Instructions to follow:
Extract the whole listing as it stands. Do not include the pictures.

Data in this exercise:
►

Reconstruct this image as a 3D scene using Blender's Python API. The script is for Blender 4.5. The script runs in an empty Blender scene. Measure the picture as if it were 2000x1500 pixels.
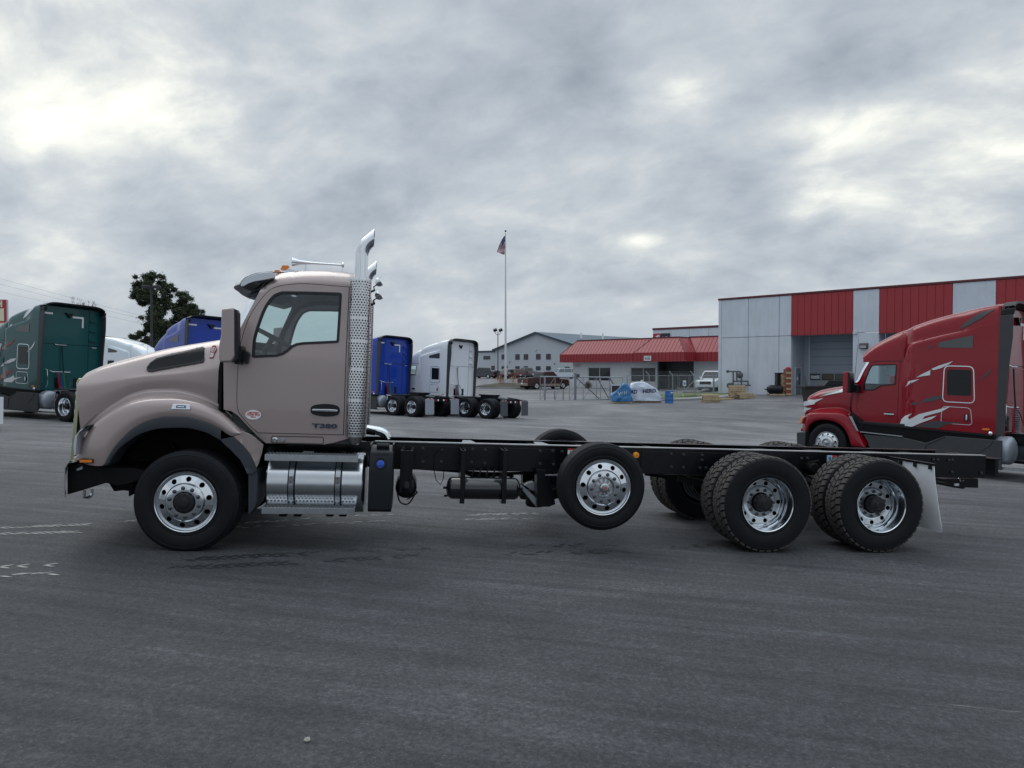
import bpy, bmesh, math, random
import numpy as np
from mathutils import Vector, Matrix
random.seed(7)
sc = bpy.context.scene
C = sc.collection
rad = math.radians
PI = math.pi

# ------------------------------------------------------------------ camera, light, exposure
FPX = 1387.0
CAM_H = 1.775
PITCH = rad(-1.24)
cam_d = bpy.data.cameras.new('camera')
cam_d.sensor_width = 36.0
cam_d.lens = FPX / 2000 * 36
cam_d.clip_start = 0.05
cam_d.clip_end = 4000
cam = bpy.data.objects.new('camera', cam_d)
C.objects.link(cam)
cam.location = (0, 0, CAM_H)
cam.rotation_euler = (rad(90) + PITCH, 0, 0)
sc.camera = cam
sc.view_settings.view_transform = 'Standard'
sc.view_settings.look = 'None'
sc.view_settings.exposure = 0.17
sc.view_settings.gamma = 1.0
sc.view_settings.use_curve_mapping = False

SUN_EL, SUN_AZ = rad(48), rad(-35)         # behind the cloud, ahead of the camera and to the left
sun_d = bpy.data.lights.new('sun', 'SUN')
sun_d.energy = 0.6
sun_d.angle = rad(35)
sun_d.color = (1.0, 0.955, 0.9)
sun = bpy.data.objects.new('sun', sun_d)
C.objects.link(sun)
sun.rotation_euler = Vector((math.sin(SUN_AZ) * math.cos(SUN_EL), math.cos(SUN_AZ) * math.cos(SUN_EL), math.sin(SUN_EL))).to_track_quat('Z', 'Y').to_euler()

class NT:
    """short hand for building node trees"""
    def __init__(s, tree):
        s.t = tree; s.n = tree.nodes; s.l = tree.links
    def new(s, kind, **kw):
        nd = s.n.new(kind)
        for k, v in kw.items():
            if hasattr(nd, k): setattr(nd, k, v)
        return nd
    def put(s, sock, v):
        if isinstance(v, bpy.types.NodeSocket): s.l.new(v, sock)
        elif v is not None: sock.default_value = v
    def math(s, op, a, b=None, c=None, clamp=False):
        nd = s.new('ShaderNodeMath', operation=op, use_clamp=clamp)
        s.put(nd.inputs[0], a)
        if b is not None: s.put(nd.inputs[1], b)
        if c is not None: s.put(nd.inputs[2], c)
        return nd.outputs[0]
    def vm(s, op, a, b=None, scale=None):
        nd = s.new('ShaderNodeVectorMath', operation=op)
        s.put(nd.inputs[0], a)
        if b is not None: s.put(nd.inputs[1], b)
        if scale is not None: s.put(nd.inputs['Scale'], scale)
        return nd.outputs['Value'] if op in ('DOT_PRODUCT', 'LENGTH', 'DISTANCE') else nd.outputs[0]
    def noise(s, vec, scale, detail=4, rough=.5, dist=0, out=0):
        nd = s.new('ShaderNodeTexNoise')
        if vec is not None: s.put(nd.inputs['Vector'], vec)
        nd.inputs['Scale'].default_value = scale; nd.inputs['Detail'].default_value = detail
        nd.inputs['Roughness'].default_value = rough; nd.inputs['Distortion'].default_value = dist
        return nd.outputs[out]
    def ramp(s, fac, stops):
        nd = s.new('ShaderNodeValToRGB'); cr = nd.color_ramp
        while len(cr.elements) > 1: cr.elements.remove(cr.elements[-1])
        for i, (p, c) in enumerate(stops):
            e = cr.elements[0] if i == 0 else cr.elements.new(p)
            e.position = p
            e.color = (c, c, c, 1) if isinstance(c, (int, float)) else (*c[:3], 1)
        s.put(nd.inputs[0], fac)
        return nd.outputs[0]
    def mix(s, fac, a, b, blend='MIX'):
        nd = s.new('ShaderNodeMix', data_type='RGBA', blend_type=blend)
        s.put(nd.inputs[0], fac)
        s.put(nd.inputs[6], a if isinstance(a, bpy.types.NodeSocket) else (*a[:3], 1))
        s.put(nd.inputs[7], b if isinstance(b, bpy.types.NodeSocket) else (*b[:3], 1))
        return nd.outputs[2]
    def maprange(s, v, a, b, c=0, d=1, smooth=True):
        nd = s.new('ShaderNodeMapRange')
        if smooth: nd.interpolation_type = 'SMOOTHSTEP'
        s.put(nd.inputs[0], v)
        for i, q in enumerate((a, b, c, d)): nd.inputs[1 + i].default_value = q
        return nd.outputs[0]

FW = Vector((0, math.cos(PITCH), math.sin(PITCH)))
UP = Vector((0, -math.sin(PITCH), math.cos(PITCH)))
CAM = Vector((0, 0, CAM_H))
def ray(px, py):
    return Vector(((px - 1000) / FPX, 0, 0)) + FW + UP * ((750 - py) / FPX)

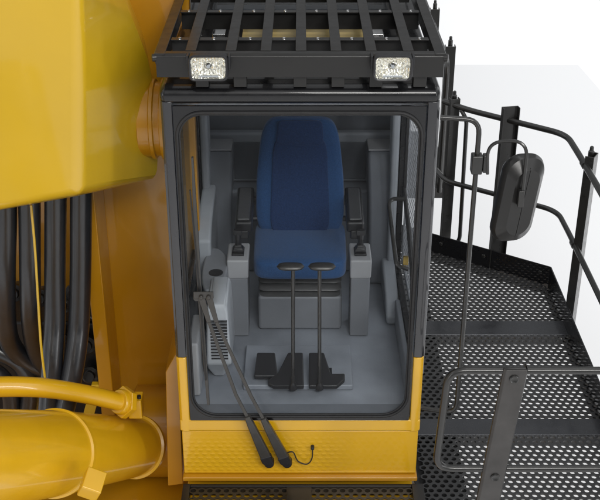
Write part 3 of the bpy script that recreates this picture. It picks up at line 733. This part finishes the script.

◄

The output:
Reconstruct this image as a 3D scene using Blender's Python API. The script is for Blender 4.5. The script runs in an empty Blender scene. Measure the picture as if it were 2000x1500 pixels.
import bpy, bmesh, math, random
import numpy as np
from mathutils import Vector, Matrix
random.seed(7)
sc = bpy.context.scene
C = sc.collection
rad = math.radians
PI = math.pi

# ------------------------------------------------------------------ camera, light, exposure
FPX = 1387.0
CAM_H = 1.775
PITCH = rad(-1.24)
cam_d = bpy.data.cameras.new('camera')
cam_d.sensor_width = 36.0
cam_d.lens = FPX / 2000 * 36
cam_d.clip_start = 0.05
cam_d.clip_end = 4000
cam = bpy.data.objects.new('camera', cam_d)
C.objects.link(cam)
cam.location = (0, 0, CAM_H)
cam.rotation_euler = (rad(90) + PITCH, 0, 0)
sc.camera = cam
sc.view_settings.view_transform = 'Standard'
sc.view_settings.look = 'None'
sc.view_settings.exposure = 0.17
sc.view_settings.gamma = 1.0
sc.view_settings.use_curve_mapping = False

SUN_EL, SUN_AZ = rad(48), rad(-35)         # behind the cloud, ahead of the camera and to the left
sun_d = bpy.data.lights.new('sun', 'SUN')
sun_d.energy = 0.6
sun_d.angle = rad(35)
sun_d.color = (1.0, 0.955, 0.9)
sun = bpy.data.objects.new('sun', sun_d)
C.objects.link(sun)
sun.rotation_euler = Vector((math.sin(SUN_AZ) * math.cos(SUN_EL), math.cos(SUN_AZ) * math.cos(SUN_EL), math.sin(SUN_EL))).to_track_quat('Z', 'Y').to_euler()

class NT:
    """short hand for building node trees"""
    def __init__(s, tree):
        s.t = tree; s.n = tree.nodes; s.l = tree.links
    def new(s, kind, **kw):
        nd = s.n.new(kind)
        for k, v in kw.items():
            if hasattr(nd, k): setattr(nd, k, v)
        return nd
    def put(s, sock, v):
        if isinstance(v, bpy.types.NodeSocket): s.l.new(v, sock)
        elif v is not None: sock.default_value = v
    def math(s, op, a, b=None, c=None, clamp=False):
        nd = s.new('ShaderNodeMath', operation=op, use_clamp=clamp)
        s.put(nd.inputs[0], a)
        if b is not None: s.put(nd.inputs[1], b)
        if c is not None: s.put(nd.inputs[2], c)
        return nd.outputs[0]
    def vm(s, op, a, b=None, scale=None):
        nd = s.new('ShaderNodeVectorMath', operation=op)
        s.put(nd.inputs[0], a)
        if b is not None: s.put(nd.inputs[1], b)
        if scale is not None: s.put(nd.inputs['Scale'], scale)
        return nd.outputs['Value'] if op in ('DOT_PRODUCT', 'LENGTH', 'DISTANCE') else nd.outputs[0]
    def noise(s, vec, scale, detail=4, rough=.5, dist=0, out=0):
        nd = s.new('ShaderNodeTexNoise')
        if vec is not None: s.put(nd.inputs['Vector'], vec)
        nd.inputs['Scale'].default_value = scale; nd.inputs['Detail'].default_value = detail
        nd.inputs['Roughness'].default_value = rough; nd.inputs['Distortion'].default_value = dist
        return nd.outputs[out]
    def ramp(s, fac, stops):
        nd = s.new('ShaderNodeValToRGB'); cr = nd.color_ramp
        while len(cr.elements) > 1: cr.elements.remove(cr.elements[-1])
        for i, (p, c) in enumerate(stops):
            e = cr.elements[0] if i == 0 else cr.elements.new(p)
            e.position = p
            e.color = (c, c, c, 1) if isinstance(c, (int, float)) else (*c[:3], 1)
        s.put(nd.inputs[0], fac)
        return nd.outputs[0]
    def mix(s, fac, a, b, blend='MIX'):
        nd = s.new('ShaderNodeMix', data_type='RGBA', blend_type=blend)
        s.put(nd.inputs[0], fac)
        s.put(nd.inputs[6], a if isinstance(a, bpy.types.NodeSocket) else (*a[:3], 1))
        s.put(nd.inputs[7], b if isinstance(b, bpy.types.NodeSocket) else (*b[:3], 1))
        return nd.outputs[2]
    def maprange(s, v, a, b, c=0, d=1, smooth=True):
        nd = s.new('ShaderNodeMapRange')
        if smooth: nd.interpolation_type = 'SMOOTHSTEP'
        s.put(nd.inputs[0], v)
        for i, q in enumerate((a, b, c, d)): nd.inputs[1 + i].default_value = q
        return nd.outputs[0]

FW = Vector((0, math.cos(PITCH), math.sin(PITCH)))
UP = Vector((0, -math.sin(PITCH), math.cos(PITCH)))
CAM = Vector((0, 0, CAM_H))
def ray(px, py):
    return Vector(((px - 1000) / FPX, 0, 0)) + FW + UP * ((750 - py) / FPX)

Write part 3 of the bpy script that recreates this picture. It picks up at line 733. This part finishes the script.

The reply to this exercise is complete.